Greg, this is Donny. I think the best way to think about capacity revenue and capacity expense as it’s laid out here is you really have to think about them as completely separate transactions almost. The capacity revenue that we get is a result of bidding our units into the BRAs and into the incremental auctions. We would get that capacity revenue regardless of what we’re doing on the retail side. The capacity expense on the other hand is tied directly to what we do on the retail side. And the revenue that offsets that capacity expense is built into our retail rates. Greg Orrill – Barclays Capital: Thank you.

James Pearson

Management

Okay, Greg, thank you. I’d like thank everyone for joining us on the call today. If we didn’t get to you in the Q&A, please call our IR department and we’d be happy to get back with you. As you heard today, we’re making substantial progress towards our long-term regulated growth strategy in our transmission business. Our Energizing the Future transmission investment initiative is well underway and we are on track to complete the investments we have endebtified [ph] this year while laying the groundwork for future construction efforts. In our distribution business, we now have active rate cases in four states including our proposed plan in Ohio that would help protect customers in the State from both potential market volatility and retail price increases. At the same time in our competitive business, we are taking further steps designed to reduce overall risk while retaining the flexibility to capture future market opportunities. And we intend to continue to reduce our overall cost structure over the next several years.
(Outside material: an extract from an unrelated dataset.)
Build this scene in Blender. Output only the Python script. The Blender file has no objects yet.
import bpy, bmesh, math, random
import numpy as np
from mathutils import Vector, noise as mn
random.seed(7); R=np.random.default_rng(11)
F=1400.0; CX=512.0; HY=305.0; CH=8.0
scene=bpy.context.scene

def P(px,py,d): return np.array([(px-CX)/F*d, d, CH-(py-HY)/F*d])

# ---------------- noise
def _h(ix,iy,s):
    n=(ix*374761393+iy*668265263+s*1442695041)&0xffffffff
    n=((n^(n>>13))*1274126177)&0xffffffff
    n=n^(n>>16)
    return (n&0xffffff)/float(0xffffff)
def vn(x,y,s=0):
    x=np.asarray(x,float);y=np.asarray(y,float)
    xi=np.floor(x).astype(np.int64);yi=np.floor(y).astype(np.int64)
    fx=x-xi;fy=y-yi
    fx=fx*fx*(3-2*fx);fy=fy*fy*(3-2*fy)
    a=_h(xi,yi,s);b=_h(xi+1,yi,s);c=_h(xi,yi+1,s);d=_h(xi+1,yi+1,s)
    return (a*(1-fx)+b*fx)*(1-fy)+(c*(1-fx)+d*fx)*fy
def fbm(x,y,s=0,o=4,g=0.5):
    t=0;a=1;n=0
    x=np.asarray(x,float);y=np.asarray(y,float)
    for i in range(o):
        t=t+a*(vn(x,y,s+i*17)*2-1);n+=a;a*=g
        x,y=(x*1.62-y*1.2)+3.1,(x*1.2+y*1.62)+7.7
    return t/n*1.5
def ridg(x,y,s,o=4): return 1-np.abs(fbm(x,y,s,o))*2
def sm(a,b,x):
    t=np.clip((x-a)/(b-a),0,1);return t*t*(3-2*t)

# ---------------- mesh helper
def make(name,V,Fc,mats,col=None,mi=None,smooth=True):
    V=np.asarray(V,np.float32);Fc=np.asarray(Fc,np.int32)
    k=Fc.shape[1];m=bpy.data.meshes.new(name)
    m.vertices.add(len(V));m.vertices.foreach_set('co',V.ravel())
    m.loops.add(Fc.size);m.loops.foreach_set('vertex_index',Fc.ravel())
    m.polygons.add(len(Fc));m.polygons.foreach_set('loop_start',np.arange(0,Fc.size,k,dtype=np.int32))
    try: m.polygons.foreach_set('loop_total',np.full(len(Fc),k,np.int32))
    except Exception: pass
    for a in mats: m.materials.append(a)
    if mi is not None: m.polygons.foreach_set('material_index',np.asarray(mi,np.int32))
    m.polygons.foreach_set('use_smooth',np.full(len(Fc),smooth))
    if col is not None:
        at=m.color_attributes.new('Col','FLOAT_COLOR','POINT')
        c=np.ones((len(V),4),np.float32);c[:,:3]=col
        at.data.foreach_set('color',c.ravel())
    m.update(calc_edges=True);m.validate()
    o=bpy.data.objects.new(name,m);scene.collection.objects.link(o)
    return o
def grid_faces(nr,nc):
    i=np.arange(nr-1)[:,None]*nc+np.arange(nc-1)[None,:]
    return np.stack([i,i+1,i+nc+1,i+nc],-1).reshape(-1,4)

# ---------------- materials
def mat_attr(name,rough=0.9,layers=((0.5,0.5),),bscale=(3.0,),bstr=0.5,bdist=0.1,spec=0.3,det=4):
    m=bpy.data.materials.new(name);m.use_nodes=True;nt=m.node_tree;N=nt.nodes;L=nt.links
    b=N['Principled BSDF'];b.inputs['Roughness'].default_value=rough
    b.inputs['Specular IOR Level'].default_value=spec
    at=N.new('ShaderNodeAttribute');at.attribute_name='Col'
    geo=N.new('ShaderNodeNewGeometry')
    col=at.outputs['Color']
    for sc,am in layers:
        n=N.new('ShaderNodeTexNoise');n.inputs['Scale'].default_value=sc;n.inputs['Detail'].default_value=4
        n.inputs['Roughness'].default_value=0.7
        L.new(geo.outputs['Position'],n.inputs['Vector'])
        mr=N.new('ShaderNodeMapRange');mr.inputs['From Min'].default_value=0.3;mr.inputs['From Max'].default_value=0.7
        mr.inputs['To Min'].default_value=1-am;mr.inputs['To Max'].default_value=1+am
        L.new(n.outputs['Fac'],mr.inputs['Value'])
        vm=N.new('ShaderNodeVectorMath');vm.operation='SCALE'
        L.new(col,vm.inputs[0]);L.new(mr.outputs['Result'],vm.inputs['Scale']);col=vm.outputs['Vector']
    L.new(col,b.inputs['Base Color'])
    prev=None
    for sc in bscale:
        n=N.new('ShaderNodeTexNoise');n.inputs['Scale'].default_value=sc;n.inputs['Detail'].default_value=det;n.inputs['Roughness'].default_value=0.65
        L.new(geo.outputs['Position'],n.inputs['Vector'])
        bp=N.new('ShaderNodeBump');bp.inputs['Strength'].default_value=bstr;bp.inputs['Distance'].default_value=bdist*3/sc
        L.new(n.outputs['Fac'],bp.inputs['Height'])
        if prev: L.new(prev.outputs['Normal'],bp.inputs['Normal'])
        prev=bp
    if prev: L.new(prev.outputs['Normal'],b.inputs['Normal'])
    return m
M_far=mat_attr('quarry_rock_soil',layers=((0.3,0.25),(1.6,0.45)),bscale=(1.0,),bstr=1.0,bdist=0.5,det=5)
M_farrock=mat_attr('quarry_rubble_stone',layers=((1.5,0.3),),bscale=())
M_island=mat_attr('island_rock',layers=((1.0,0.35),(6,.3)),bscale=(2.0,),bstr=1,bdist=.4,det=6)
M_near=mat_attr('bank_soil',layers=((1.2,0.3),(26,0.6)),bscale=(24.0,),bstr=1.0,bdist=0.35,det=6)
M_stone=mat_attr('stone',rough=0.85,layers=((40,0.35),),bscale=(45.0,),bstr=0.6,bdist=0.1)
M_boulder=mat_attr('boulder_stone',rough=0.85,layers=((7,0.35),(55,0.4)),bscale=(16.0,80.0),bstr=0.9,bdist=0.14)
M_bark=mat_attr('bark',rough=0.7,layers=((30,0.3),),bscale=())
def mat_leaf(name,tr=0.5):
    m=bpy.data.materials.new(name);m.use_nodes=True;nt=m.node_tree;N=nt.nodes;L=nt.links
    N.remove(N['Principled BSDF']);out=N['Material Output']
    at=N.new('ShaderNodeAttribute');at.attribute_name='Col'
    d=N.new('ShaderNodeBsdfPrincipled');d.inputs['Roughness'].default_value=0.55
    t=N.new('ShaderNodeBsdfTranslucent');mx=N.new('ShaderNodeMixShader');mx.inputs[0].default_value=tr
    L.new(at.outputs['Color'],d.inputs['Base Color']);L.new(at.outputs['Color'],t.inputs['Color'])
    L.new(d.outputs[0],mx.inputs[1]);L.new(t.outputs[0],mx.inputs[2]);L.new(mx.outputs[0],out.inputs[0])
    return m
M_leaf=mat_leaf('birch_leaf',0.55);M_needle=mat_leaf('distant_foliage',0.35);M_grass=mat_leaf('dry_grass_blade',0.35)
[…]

We believe that positive developments we discussed today together with our strong commitment to success, will help us provide long-term value and predictable, sustainable growth to our investors. Again, we appreciate your continued support. Thanks for joining in today.

Anthony Alexander

Management

Thanks everyone.

Leila Vespoli

Management

Thank you.

Operator

Operator

Thank you. This concludes today’s teleconference. You may disconnect your lines at time and thank you for your participation.